* Written problem *
Note each line that includes the word "script". Copy those lines.

* Given records *
========================================
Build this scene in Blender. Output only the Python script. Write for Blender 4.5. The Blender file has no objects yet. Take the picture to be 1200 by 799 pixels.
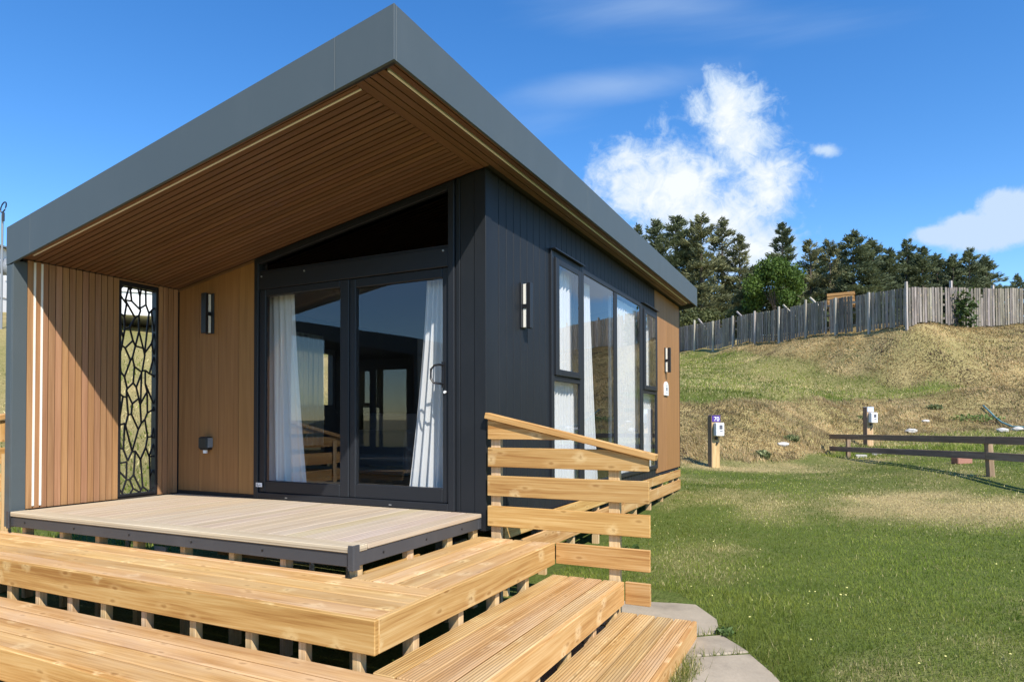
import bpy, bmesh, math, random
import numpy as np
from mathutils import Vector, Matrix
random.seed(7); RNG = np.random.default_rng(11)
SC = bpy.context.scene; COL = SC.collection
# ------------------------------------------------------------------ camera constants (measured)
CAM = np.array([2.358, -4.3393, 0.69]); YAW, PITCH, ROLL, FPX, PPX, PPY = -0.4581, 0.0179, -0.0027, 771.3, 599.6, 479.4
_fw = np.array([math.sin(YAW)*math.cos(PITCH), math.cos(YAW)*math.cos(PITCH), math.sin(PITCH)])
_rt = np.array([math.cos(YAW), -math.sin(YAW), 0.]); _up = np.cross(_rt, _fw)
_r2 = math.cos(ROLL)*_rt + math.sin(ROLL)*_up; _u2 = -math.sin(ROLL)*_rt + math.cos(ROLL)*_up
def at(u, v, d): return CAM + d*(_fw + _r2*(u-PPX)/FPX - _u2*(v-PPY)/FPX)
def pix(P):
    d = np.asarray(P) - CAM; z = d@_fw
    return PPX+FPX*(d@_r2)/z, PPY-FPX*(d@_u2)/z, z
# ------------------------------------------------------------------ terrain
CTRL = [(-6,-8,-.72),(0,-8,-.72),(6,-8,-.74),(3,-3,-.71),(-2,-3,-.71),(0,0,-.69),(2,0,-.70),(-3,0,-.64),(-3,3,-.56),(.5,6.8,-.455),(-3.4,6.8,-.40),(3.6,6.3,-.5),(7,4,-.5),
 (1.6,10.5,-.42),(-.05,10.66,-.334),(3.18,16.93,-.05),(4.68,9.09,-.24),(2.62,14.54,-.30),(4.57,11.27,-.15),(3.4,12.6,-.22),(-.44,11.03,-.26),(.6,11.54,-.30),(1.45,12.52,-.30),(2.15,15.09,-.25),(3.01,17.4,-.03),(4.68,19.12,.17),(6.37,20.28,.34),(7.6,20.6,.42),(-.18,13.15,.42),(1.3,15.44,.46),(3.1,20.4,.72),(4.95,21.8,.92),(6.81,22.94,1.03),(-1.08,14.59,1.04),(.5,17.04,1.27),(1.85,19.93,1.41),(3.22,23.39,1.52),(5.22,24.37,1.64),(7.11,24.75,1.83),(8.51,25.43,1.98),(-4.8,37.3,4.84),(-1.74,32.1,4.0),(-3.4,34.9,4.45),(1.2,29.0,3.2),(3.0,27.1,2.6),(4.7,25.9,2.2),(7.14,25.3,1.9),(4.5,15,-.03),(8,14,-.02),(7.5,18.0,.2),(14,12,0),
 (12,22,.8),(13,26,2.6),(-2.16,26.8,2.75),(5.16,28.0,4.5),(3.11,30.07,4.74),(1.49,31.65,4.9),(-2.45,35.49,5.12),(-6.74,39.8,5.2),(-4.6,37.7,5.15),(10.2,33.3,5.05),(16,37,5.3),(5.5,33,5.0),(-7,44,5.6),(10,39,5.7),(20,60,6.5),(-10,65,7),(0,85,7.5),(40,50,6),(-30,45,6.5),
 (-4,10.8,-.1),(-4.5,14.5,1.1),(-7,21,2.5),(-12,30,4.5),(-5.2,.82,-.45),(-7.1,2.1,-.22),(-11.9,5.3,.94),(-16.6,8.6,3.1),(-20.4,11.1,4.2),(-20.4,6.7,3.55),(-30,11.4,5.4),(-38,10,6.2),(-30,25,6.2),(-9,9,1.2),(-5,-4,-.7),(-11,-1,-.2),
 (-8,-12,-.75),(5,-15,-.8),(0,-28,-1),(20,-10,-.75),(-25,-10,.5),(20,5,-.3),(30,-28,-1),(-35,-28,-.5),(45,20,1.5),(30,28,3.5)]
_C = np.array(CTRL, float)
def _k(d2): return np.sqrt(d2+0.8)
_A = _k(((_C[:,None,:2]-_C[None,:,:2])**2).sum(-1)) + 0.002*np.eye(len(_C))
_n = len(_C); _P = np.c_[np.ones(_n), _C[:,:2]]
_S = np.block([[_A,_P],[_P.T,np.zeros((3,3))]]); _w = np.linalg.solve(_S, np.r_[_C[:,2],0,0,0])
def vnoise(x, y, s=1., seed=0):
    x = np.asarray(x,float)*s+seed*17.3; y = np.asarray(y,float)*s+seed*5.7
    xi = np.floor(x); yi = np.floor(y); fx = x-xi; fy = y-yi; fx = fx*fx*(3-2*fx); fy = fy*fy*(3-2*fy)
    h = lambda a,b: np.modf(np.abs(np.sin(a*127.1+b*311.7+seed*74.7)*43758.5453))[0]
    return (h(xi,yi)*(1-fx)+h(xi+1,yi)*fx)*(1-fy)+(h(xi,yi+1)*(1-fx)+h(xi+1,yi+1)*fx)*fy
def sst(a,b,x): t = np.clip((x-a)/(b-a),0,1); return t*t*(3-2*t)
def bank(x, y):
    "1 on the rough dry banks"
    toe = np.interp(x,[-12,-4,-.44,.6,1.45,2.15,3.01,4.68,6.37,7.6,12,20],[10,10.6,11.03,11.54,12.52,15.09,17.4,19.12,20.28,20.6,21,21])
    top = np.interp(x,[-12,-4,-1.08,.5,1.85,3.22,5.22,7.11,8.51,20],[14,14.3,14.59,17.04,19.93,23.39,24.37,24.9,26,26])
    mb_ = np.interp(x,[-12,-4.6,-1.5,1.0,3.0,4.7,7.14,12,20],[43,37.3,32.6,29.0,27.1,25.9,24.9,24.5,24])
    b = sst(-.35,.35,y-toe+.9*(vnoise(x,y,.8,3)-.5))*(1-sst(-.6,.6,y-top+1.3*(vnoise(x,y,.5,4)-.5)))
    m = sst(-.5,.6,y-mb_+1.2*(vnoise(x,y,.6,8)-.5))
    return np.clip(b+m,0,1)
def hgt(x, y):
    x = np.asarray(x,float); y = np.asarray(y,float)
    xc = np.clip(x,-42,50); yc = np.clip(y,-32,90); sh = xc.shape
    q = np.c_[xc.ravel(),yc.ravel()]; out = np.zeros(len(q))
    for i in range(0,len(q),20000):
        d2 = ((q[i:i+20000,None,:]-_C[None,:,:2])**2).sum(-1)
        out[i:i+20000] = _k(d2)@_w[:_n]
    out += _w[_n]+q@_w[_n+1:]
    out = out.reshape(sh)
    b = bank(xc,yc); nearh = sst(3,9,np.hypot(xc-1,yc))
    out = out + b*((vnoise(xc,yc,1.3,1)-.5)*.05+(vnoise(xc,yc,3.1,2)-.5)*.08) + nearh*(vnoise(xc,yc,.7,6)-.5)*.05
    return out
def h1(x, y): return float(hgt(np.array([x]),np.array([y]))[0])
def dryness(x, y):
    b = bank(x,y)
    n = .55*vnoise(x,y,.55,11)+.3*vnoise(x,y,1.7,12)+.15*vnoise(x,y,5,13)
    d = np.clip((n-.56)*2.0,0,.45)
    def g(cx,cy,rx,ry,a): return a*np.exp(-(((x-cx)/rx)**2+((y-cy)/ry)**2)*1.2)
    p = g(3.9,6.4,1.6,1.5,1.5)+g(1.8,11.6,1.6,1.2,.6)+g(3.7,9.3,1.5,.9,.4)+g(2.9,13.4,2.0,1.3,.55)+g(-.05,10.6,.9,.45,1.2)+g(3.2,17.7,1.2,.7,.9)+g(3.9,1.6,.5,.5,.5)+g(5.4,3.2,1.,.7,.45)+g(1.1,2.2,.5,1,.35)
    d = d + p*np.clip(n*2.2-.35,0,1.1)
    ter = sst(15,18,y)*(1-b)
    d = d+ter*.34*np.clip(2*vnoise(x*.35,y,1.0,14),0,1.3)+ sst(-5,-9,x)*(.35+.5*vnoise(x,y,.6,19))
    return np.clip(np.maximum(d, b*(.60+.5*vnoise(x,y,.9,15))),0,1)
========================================
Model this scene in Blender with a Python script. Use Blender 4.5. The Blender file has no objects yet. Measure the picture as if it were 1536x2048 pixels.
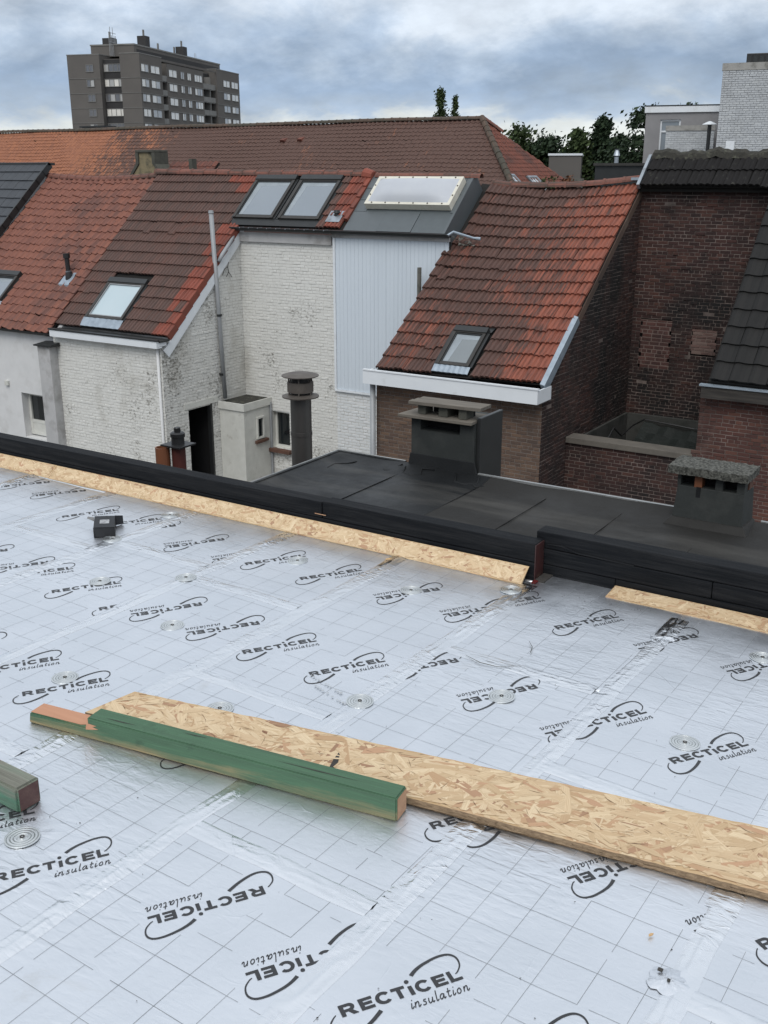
========================================
* Answer for this exercise *
Build this scene in Blender. Output only the Python script. Write for Blender 4.5. The Blender file has no objects yet. Take the picture to be 1200 by 799 pixels.
Model this scene in Blender with a Python script. Use Blender 4.5. The Blender file has no objects yet. Measure the picture as if it were 1536x2048 pixels.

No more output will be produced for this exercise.